The major averages enter the final hour with large losses despite generally positive news. Industrial production advanced .2% in July. The miss to expectations compliments of a significant decline in motor vehicle and parts production, capacity utilization was unchanged at 76.7%.

The Philadelphia Fed regional index slipped .6 in August to 18.9 despite large gains in new orders and the average work week. The inflation proxy prices paid advanced 2 points to 21.1.

Online or E-Commerce sales increased 5.8 billion to 111.5 billion in the 2nd quarter. The 16.2% gain from a year ago put online sales at nearly 9% of the total. This has been a particularly brutal year for traditional retail with the record bankruptcies generating a lot of fear in the sector.

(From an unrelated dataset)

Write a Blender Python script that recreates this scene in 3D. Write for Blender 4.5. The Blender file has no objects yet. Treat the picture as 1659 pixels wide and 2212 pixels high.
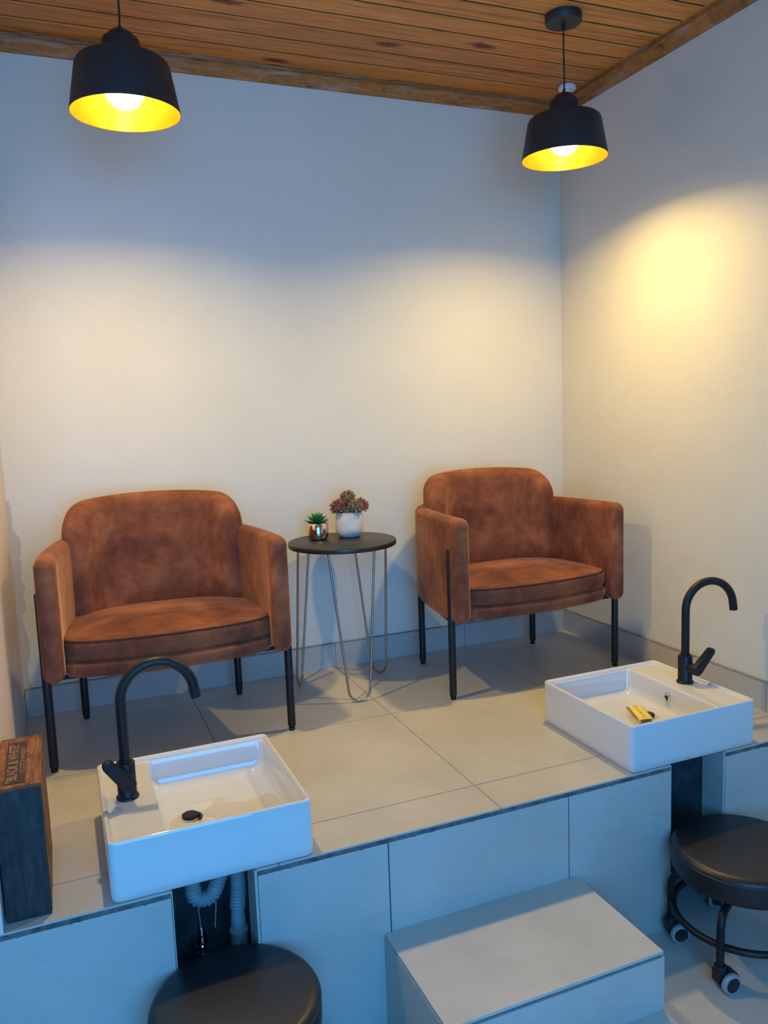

Much has been said about debt in the post crisis period. Some insist it does not matter and even go so far as to use it as a measure of economic vibrancy. Others point to the historical record and the financial ruin debt often engenders particularly when it is excessive or poorly considered. As with most things the truth is somewhere in the middle. The New York Fed’s 2nd quarter report on Household Credit and Debt shows that households have reached a new record high debt level with a .9% gain to 12.84 Trillion dollars. Credit card delinquency rose for a 3rd straight quarter, though the overall rate was largely unchanged. Given the post crisis reduction in the labor force participation, and homeownership rates, and that real wages have declined for quite some time I would view this as evidence that consumers are worse off now than they were in 2007 on net compliments of more debt and less income and assets.